Como la multiplicación de los panes, se reprodujeron los escritores durante los pródigos años sesenta. Inés Arredondo, Rosario Castellanos, Ema Godoy… Aparecieron mujeres de buena pluma y autores como Sergio Pitol, Salvador Elizondo, Luis Spota, Jorge Ibargüengoitia, Sergio Galindo y un batallón de jóvenes demostraron que había talento y participaba con pujanza en el “estallido” latinoamericano.
Pedro Páramo y Los recuerdos del porvenir, sin embargo, brillaron entonces y todavía reinan en solitario. Dos obras y dos autores distintos, inclusive contrapuestos, como el silencio y el vocerío, como la furia y la cólera mansa. Ambos arrancaron la máscara al México sombrío. Desnudaron su impiedad, su machismo surcado de pasiones, atado al fracaso que a unos condena a vagar como ánimas entre muertos/muertos y a otros, como Isabel Moncada, a quedar en la memoria de los vivos convertida en piedra.

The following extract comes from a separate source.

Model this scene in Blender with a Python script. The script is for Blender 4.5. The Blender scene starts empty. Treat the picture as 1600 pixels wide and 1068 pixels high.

Amaba las letras y, de Brasil, casi todo. Rulfo publicó su Pedro Páramo en 1955, hace 60 años. Texto obligado en las escuelas, por millones se cuentan los ejemplares y por decenas sus traducciones. Un prodigio, por donde se vea. De fines de 1963, muy distinta fue la suerte de Los recuerdos del porvenir: un regalo para lectores exigentes. Como Francisco Rosas e Isabel Moncada, como Juan Preciado, como el secreto de Luvina, como Susana san Juan o Pedro Páramo -pesos pesados de nuestras letras-, Comala e Ixtepec se integraron a la fábula de un México que no fue, que no es, aunque sigue siendo: paradoja siempre; un México hoy desechurado y reducido a surtidor de sangre y llanto.